Western militaries need to start figuring out how to fight long and bloody attritional wars like Ukraine, former Army officer warns
Western militaries aren't ready to fight wars of attrition like the Ukraine war, a former Army officer argues.
Great power conflict may not be quick and decisive and could boil down to attrition.
The war in Ukraine has shed light on what resources and preparations are needed to win.
There's a real possibility that a future great-power war might look a lot like Ukraine, and Western militaries aren't as ready as they should be for this kind of long, bloody fight, a former Army officer argued in a new article.
Though its hard to say when talking major powers with nuclear arsenals, great-power conflict could result in a protracted attritional kind of warfare. Western militaries haven't been preparing for that type of fighting, and it may need a change in strategy, resource management, and training.
"In attritional wars, military operations are shaped by a state's ability to replace losses and generate new formations, not tactical and operational manoeuvres," retired US Army lieutenant colonel Alex Vershinin explained in a Royal United Services Institute commentary, "The Attritional Art of War: Lessons from the Russian War on Ukraine," published Monday. Unlike maneuver warfare, which is aimed at quickly and violently defeating an enemy, the attritional fight takes time, maybe years.
"The side that accepts the attritional nature of war and focuses on destroying enemy forces rather than gaining terrain is most likely to win. The West is not prepared for this kind of war," he said.
Vershinin noted that Western militaries have long seen attritional conflicts as exceptions to be avoided at all costs in favor of the shorter, maneuver-focused clashes. Rather than a "decisive battle" through maneuver warfare, "attritional warfare focuses on destroying enemy forces and their ability to regenerate combat power, while preserving one's own," he wrote, noting that a successful attritional strategy "accepts that the war will last at least two years."
Between near-peer rivals, such as China and the US, victory in combat may be about who has the ability to replace losses and keep fighting. Stronger military powers are far more likely to have widely available resources and recruits, meaning fighting could drag on, similar to what's being seen in Ukraine, where the Russians are battling NATO-backed forces in Kyiv.
On both sides of the war, firepower has proven vital, as has the ability to outgun and outlast, chipping away at enemy positions and maintaining pressure. After Ukraine initially fought off Russia's invasion of Kyiv in the early weeks of the full scale invasion, Western assistance packages largely helmed by the US gave it the ammunition it needed to both defend itself and attack Russian positions.

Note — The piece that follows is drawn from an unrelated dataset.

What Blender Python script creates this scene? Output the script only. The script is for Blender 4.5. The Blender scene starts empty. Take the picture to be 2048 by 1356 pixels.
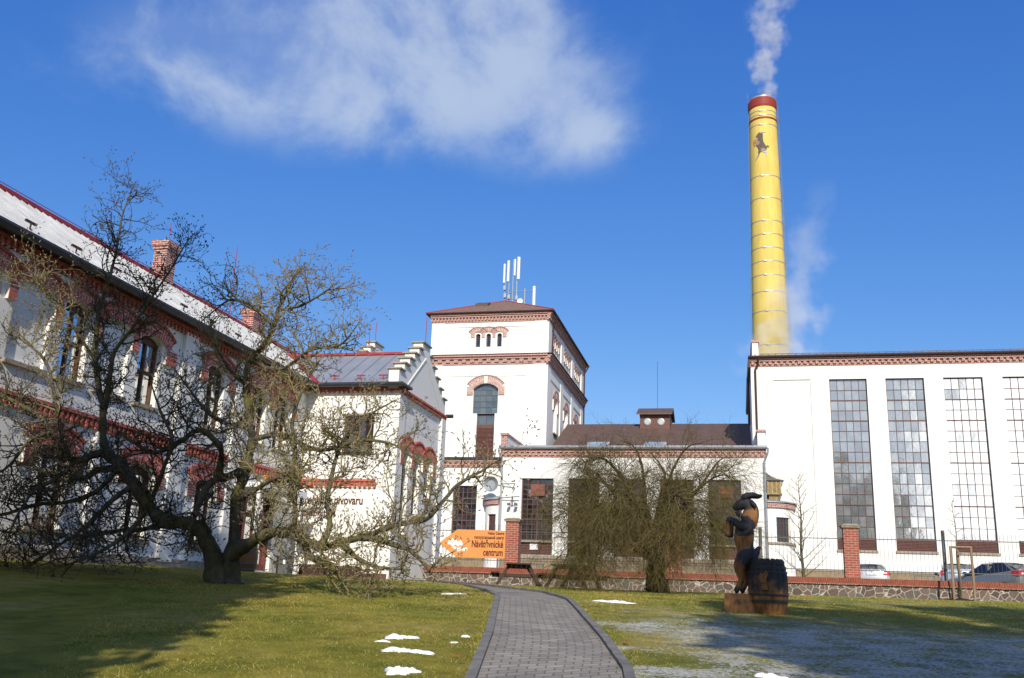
import bpy, bmesh, math, random
import numpy as np
from mathutils import Vector, Matrix
random.seed(7); rng = np.random.default_rng(7)
R = math.radians
SC = bpy.context.scene
COL = SC.collection

# ------------------------------------------------------------------ camera, sky, sun, exposure
cam_d = bpy.data.cameras.new('camera'); cam = bpy.data.objects.new('camera', cam_d); COL.objects.link(cam)
yaw, pitch, roll = -0.23313208, 0.26391247, 0.03674283
fw = Vector((math.sin(yaw)*math.cos(pitch), math.cos(yaw)*math.cos(pitch), math.sin(pitch)))
r0 = Vector((math.cos(yaw), -math.sin(yaw), 0)); u0 = r0.cross(fw)
rt = math.cos(roll)*r0 + math.sin(roll)*u0; up = -math.sin(roll)*r0 + math.cos(roll)*u0
cam.matrix_world = Matrix(((rt.x, up.x, -fw.x, 0), (rt.y, up.y, -fw.y, 0), (rt.z, up.z, -fw.z, 0), (0, 0, 0, 1)))
cam_d.sensor_width = 36; cam_d.lens = 36*1912.67/2048; cam_d.clip_end = 6000; cam_d.clip_start = 0.05
SC.camera = cam
SUN_EL, SUN_AZ = R(29.5), R(166.5)          # azimuth clockwise from +Y
sd = bpy.data.lights.new('sun', 'SUN'); sun = bpy.data.objects.new('sun', sd); COL.objects.link(sun)
sd.energy = 5.0; sd.angle = R(0.53); sd.color = (1.0, 0.91, 0.775)
to_sun = Vector((math.sin(SUN_AZ)*math.cos(SUN_EL), math.cos(SUN_AZ)*math.cos(SUN_EL), math.sin(SUN_EL)))
sun.rotation_euler = to_sun.to_track_quat('Z', 'Y').to_euler(); sun.location = (0, 0, 80)
SC.view_settings.view_transform = 'Standard'; SC.view_settings.look = 'None'
SC.view_settings.exposure = 0.0; SC.view_settings.gamma = 1.0
try: SC.view_settings.use_curve_mapping = False
except Exception: pass
SC.render.engine = 'CYCLES'
SC.cycles.use_denoising = True
SC.cycles.max_bounces = 6; SC.cycles.diffuse_bounces = 3; SC.cycles.glossy_bounces = 3
SC.cycles.transparent_max_bounces = 16; SC.cycles.volume_bounces = 1
SC.cycles.volume_step_rate = 1.0; SC.cycles.volume_max_steps = 96
SC.cycles.sample_clamp_indirect = 6.0

def node(nt, t, x=0, y=0, **kw):
    n = nt.nodes.new(t)
    for k, v in kw.items(): setattr(n, k, v)
    return n
def mathn(nt, op, a, b=None, c=None, clamp=False):
    n = nt.nodes.new('ShaderNodeMath'); n.operation = op; n.use_clamp = clamp
    for i, v in enumerate((a, b, c)):
        if v is None: continue
        if isinstance(v, (int, float)): n.inputs[i].default_value = v
        else: nt.links.new(v, n.inputs[i])
    return n.outputs[0]
def dotn(nt, vec, d):
    n = nt.nodes.new('ShaderNodeVectorMath'); n.operation = 'DOT_PRODUCT'
    nt.links.new(vec, n.inputs[0]); n.inputs[1].default_value = d
    return n.outputs['Value']

W = bpy.data.worlds.new('World'); SC.world = W; W.use_nodes = True
nt = W.node_tree; nt.nodes.clear(); lk = nt.links.new
sky = node(nt, 'ShaderNodeTexSky', sky_type='NISHITA'); sky.sun_disc = False
sky.sun_elevation = SUN_EL; sky.sun_rotation = SUN_AZ
sky.air_density = 1.0; sky.dust_density = 0.15; sky.ozone_density = 3.5; sky.altitude = 400
bg = node(nt, 'ShaderNodeBackground'); wo = node(nt, 'ShaderNodeOutputWorld')
bg.inputs[1].default_value = 0.118
# a cloud bank and wisps, laid out by direction in the sky
tc = node(nt, 'ShaderNodeTexCoord')
nz = node(nt, 'ShaderNodeTexNoise'); nz.inputs['Scale'].default_value = 6.5; nz.inputs['Detail'].default_value = 12; nz.inputs['Roughness'].default_value = 0.60; nz.inputs['Distortion'].default_value = 0.25
lk(tc.outputs['Generated'], nz.inputs['Vector'])
nz2 = node(nt, 'ShaderNodeTexNoise'); nz2.inputs['Scale'].default_value = 2.6; nz2.inputs['Detail'].default_value = 3
lk(tc.outputs['Generated'], nz2.inputs['Vector'])
BLOBS = [  # direction, half width, half height, weight
    ((-0.3009, 0.7817, 0.5463), 0.1628, 0.0543, 1.0),
    ((-0.4186, 0.7425, 0.5229), 0.126, 0.0436, 0.75),
    ((-0.542, 0.6814, 0.4919), 0.10, 0.06, 1.15),
    ((-0.3559, 0.8017, 0.4801), 0.1302, 0.0551, 0.95),
    ((-0.2437, 0.8219, 0.5148), 0.1005, 0.0653, 0.68),
    ((-0.1944, 0.8633, 0.4658), 0.11, 0.045, 0.52),
    ((-0.2101, 0.8039, 0.5564), 0.0545, 0.0495, 0.85),
    ((-0.1379, 0.8617, 0.4883), 0.065, 0.06, 0.45),
    ((-0.4642, 0.7497, 0.4717), 0.09, 0.042, 0.8),
    ((-0.36, 0.815, 0.445), 0.085, 0.034, 0.5),
    ((-0.1249, 0.8814, 0.4555), 0.045, 0.024, 0.8),
    ((-0.6252, 0.6437, 0.4413), 0.018, 0.027, 0.12),
    ((-0.1869, 0.8832, 0.4302), 0.0463, 0.0206, 0.25),
    ((-0.3159, 0.724, 0.6133), 0.2142, 0.0714, 1.0),
]
tot = None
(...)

The rate of fire in Ukraine has been astonishing — Russian forces averaged 15,000 shells a day throughout 2022 — and both sides have been burning through stockpiles. Both the West and Russia have ramped up production and industrial capacity to meet demand, and the war has since prompted the US Army to at least question how much ammunition it actually needs to fight future conflicts.
"Wars of attrition are won by economies enabling mass mobilization of militaries via their industrial sectors," Vershinin wrote in his RUSI commentary. "Armies expand rapidly during such a conflict, requiring massive quantities of armored vehicles, drones, electronic products, and other combat equipment."
Important, too, is the ability to strike deep into enemy territory, overwhelm defenses, and target its facilities and infrastructure. This aspect has been seen throughout the war in Ukraine as well, with both sides using a mix of long-range assets and drones to target energy hubs, civilian centers, and other key sectors with the purpose of damaging production and supply lines.
The war in Ukraine has also demonstrated the importance of being able to quickly replenish depleted forces, making up for high casualties on the battlefield.
Russia has been able to do this successfully, rebuilding manpower despite suffering high losses, upwards of over 300,000 casualties according to Western estimates. Ukraine currently faces a shortage of recruits, and its parliament is currently debating a bill intended to expand mobilization and enforce stricter draft rules.
Ukrainian President Volodymyr Zelenskyy has been warning for months that the army faces a severe shortage of qualified troops on the front but has not been able to present a clear strategy for how to conscript or recruit the forces needed. The president's former top commander, Gen. Valery Zaluzhny, often argued for further mobilization.
According to Vershinin, Western forces could face personnel issues, as their NATO armies value professional and experienced non-commissioned officers (NCOs) and troops that, if taken out of battle, aren't easily replaceable.
"The most effective model" for an army, he wrote, is a balanced mixture of a NATO-style "medium-sized professional army" with a Soviet-style "mass of draftees available for mobilization."
Future large-scale conflicts could also look a lot like the battlefields in Ukraine in other ways, potentially riddled with challenging technologies like evolutions in electronic jamming and drones, as well as artillery, mines, and traditional infantry. This makes logistics and planning key, adding complexities to fighting.